Students from 10 Milwaukee-area schools are putting their heads together to improve the Milwaukee County Zoo’s trains, with help from UWM and other partners.

As part of the Zoo Train Challenge, an ongoing project to make the operation of the zoo’s passenger trains safer and more efficient, over 120 students filled Lapham Hall’s east atrium on Friday, Dec. 13, to present their ideas on how to improve the coal-handling process. The one-quarter size trains, including two coal-powered steam locomotives, take over 400,000 passengers around the zoo each year.

In the audience to give feedback were UWM engineering students, Milwaukee County Zoo officials and Learn Deep Milwaukee, an organization that connects teachers around Milwaukee with community partners to give students practical experiences.

Milwaukee area students create solutions for zoo train

“It’s a real-world challenge with difficulties that require real-world solutions,” said Christine Beimborn, UWM’s STEM outreach specialist and a coordinator for the event. “There’s no one right answer. It needs several solutions.”

This year, students offered up solutions to a broad range of problems, like reducing coal waste by sifting the coal, creating safer conditions for workers who fill the trains by installing hydraulic lifts or storing the coal more efficiently by adding waterproof roofs.

Students received written and oral feedback from UWM engineering students, zoo officials and other students based on how well their designs addressed these key concerns.

Peter Reynolds from Learn Deep Milwaukee sees a need for each idea, as this event is only the midpoint in the planning process. To him, it is a chance for cooperation among schools. Students can see other students’ designs, ask questions and incorporate different ideas into their own final projects, which they will share in the spring of 2020, he said.

“It’s not a competition. It’s a ‘co-opetition,’” he said.

A welcome challenge

New Berlin Eisenhower students decided to tackle several problems for their second year on the project.
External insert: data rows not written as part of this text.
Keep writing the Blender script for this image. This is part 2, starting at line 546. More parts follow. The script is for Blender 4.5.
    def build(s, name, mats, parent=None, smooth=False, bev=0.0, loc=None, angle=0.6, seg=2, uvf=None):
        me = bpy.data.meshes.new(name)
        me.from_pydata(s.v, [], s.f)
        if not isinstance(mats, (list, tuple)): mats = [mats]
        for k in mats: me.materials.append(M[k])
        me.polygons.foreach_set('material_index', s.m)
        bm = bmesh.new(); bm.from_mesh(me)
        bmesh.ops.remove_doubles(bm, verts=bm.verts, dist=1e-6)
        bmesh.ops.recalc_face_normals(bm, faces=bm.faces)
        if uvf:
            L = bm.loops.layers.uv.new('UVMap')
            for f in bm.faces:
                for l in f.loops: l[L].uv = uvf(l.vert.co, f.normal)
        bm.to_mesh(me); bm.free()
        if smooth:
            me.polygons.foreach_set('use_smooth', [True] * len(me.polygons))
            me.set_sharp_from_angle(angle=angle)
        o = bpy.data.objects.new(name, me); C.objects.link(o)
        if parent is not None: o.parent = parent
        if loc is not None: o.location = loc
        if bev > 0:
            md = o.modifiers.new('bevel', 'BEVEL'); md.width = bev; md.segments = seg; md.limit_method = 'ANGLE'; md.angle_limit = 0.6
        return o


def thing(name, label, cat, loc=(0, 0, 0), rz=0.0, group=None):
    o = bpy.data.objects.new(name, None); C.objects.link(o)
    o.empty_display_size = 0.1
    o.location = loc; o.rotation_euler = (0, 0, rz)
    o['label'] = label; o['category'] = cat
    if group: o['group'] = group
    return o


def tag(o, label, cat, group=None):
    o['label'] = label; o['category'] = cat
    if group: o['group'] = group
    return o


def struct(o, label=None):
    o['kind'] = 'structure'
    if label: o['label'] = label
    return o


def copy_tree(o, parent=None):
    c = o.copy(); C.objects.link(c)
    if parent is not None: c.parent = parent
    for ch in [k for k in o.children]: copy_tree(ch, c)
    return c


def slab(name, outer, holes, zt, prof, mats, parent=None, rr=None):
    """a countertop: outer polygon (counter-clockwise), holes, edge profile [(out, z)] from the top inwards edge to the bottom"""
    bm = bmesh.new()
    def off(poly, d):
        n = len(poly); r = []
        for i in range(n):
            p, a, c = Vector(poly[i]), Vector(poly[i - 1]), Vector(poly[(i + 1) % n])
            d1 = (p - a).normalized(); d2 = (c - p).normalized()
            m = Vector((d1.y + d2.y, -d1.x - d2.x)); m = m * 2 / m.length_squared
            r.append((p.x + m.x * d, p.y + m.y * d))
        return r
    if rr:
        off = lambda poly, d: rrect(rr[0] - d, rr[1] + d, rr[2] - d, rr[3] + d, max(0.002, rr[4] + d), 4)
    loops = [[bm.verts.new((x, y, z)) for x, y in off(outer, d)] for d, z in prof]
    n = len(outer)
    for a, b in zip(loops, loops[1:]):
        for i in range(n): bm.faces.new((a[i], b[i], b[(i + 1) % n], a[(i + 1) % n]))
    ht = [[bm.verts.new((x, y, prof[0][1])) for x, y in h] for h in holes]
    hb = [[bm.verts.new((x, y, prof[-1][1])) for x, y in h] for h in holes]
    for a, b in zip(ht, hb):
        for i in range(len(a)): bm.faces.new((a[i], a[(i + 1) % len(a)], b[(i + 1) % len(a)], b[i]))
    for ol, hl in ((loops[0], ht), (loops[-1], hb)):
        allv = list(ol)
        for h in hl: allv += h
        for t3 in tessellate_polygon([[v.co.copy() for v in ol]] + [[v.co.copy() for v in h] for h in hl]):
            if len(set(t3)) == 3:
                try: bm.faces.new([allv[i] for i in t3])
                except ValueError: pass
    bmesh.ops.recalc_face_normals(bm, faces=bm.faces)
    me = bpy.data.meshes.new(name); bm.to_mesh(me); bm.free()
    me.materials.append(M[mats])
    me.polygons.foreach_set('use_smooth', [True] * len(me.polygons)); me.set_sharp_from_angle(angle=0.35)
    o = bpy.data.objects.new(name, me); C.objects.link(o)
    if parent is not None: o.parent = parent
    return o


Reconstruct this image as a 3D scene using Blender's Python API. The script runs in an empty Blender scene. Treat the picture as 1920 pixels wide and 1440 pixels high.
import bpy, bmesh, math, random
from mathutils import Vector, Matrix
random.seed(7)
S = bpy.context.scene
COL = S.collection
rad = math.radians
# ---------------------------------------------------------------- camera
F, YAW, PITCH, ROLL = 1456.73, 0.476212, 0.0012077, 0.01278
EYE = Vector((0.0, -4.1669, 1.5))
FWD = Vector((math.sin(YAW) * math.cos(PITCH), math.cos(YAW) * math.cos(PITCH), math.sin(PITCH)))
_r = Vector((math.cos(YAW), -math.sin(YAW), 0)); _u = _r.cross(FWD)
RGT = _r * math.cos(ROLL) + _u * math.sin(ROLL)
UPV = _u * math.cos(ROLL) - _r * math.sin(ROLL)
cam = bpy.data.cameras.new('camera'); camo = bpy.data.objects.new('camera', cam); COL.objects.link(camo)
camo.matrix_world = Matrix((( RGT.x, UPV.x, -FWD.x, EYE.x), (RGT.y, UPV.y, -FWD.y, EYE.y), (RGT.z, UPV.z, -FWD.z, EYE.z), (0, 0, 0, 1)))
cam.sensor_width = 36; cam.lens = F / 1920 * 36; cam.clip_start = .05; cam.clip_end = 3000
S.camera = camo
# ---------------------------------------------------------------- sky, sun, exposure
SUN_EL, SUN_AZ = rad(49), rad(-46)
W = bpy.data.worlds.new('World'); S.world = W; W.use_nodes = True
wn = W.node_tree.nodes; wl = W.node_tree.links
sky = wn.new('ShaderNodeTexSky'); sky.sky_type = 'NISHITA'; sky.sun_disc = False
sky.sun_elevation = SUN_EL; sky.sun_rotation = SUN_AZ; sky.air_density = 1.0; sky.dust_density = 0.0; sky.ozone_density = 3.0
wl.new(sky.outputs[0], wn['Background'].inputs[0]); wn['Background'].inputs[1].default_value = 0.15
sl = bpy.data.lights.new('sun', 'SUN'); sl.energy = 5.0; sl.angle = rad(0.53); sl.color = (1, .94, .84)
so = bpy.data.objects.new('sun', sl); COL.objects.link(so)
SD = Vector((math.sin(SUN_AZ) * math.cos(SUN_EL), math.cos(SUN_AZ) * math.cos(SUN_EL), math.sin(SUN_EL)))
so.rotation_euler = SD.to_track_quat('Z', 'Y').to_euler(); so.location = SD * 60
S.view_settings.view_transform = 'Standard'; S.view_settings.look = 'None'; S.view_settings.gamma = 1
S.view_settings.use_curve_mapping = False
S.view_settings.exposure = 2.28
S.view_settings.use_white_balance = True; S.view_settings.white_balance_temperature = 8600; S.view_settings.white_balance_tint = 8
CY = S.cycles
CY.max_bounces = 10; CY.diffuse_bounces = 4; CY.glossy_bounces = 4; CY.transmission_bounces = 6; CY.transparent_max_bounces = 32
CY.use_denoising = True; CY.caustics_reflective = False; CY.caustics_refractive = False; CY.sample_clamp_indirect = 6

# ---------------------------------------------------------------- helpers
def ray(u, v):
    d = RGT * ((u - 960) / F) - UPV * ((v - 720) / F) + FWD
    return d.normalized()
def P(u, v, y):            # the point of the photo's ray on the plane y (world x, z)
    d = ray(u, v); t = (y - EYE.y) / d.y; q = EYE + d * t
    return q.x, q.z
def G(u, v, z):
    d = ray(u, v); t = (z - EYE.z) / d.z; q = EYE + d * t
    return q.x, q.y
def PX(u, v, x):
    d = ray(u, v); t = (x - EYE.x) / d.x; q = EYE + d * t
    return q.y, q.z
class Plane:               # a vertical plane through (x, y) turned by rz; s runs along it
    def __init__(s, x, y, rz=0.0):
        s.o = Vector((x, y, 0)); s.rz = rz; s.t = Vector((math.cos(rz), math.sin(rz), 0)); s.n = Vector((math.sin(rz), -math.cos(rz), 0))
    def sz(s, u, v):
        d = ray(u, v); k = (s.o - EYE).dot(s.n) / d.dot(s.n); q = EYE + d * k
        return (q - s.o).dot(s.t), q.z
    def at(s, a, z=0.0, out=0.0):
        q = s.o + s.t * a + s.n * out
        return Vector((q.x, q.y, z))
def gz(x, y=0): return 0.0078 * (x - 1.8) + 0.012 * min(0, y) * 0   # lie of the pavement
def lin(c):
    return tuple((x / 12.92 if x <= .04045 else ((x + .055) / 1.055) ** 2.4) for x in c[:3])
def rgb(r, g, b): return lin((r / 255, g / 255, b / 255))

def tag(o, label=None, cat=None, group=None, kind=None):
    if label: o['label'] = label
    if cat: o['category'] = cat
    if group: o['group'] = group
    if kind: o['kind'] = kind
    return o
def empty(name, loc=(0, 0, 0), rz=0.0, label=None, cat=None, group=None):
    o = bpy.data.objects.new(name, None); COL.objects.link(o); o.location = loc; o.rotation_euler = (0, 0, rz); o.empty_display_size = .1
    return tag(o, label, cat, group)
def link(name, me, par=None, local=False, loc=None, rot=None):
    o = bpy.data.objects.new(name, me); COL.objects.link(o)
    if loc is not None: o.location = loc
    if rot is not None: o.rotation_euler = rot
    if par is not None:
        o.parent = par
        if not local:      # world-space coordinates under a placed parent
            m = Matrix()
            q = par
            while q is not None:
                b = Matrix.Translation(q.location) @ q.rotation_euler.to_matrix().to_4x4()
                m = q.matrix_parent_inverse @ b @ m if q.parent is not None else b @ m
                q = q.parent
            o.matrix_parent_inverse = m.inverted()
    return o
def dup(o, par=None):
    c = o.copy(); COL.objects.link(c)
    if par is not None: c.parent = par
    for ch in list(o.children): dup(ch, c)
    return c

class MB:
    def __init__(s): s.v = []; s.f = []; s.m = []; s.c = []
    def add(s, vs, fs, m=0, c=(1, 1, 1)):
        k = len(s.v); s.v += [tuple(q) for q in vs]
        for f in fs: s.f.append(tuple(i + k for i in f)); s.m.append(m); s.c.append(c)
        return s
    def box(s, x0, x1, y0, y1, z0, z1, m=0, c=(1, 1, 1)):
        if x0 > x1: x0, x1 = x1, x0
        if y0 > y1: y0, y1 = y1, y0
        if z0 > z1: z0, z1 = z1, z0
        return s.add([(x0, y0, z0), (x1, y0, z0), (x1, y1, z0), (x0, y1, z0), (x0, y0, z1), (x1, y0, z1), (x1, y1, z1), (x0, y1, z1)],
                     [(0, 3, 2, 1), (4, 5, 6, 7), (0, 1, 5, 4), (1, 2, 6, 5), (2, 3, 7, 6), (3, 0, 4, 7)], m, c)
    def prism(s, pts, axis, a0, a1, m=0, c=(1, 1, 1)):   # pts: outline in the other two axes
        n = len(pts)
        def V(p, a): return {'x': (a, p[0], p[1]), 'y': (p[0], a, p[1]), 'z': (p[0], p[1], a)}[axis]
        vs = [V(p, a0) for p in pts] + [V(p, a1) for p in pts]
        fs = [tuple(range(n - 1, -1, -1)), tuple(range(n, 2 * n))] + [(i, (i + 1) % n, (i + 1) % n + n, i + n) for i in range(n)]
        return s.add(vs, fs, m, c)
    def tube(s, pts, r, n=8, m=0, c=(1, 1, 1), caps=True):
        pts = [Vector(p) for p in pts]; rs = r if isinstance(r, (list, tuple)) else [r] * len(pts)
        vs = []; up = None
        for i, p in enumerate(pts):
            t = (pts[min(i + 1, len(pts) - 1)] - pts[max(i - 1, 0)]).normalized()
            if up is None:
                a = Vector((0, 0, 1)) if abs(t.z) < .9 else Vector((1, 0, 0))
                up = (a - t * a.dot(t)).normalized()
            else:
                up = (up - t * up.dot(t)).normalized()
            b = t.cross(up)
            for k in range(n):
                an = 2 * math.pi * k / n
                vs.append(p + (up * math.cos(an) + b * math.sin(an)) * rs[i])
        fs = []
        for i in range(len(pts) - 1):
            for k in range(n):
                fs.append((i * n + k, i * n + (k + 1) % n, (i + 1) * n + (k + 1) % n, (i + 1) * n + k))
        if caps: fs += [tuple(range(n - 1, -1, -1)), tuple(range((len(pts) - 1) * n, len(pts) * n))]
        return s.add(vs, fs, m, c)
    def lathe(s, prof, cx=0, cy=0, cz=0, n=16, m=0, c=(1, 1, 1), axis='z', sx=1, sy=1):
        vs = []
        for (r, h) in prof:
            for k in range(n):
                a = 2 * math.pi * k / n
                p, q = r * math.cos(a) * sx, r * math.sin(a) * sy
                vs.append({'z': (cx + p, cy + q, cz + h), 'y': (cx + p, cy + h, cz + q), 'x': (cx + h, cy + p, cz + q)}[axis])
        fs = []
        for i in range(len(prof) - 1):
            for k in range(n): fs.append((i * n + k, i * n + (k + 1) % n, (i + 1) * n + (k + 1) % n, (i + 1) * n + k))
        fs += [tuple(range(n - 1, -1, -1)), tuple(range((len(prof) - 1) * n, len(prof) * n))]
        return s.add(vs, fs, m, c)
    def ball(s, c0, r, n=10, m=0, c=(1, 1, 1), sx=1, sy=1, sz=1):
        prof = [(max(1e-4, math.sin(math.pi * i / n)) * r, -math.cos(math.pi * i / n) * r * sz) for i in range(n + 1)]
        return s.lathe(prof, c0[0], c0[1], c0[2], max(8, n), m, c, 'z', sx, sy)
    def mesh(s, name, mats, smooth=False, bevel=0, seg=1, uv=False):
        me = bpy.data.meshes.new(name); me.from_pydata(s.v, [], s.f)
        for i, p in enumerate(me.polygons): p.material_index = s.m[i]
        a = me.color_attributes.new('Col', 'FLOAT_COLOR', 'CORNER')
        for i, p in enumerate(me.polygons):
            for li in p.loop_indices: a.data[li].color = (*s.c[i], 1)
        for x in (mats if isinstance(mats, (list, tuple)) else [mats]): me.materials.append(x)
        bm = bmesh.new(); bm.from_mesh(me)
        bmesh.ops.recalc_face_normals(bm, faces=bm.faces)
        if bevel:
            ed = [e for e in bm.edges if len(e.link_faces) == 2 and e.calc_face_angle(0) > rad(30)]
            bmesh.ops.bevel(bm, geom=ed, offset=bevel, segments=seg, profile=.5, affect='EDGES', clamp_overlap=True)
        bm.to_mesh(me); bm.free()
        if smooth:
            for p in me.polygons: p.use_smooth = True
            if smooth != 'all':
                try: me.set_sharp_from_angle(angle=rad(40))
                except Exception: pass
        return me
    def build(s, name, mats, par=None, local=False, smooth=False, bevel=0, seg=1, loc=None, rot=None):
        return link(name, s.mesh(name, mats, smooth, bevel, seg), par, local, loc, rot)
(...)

In their presentation, the group of juniors and seniors drew up a shed-like structure for storing coal, as well as included designs for an auger to move the coal into a hydraulic cart that would lift the coal into the train.

For seniors Melissa Erman and Peter Rogalinski, who participated on last year’s project to rebuild the zoo’s water tower, this year’s challenge tested them.

They explain that with this open-ended project, they could focus on any number of problems to fix, which makes it more difficult to think of a solution that would encompass multiple issues. But for a team like theirs with their hearts set on studying engineering, it is a welcome challenge.

“This is so much more of a real-life application that it really immerses you into what the career will most likely be like,” Erman said.

Next steps

Participating groups ranged in age from Golda Meir Middle School to high school students from New Berlin Eisenhower and New Berlin West, the Elmbrook LAUNCH Program, West Allis, Pathways, St. Thomas More, Wauwatosa East, Menomonee Falls and St. Joan Antida.

UWM is one of five higher education partners. Other partners include Marquette University, Milwaukee Area Technical College, the Milwaukee School of Engineering and Waukesha County Technical College.

The zoo will settle on a design, or elements from several designs, when the schools reconvene to present their final models in the spring.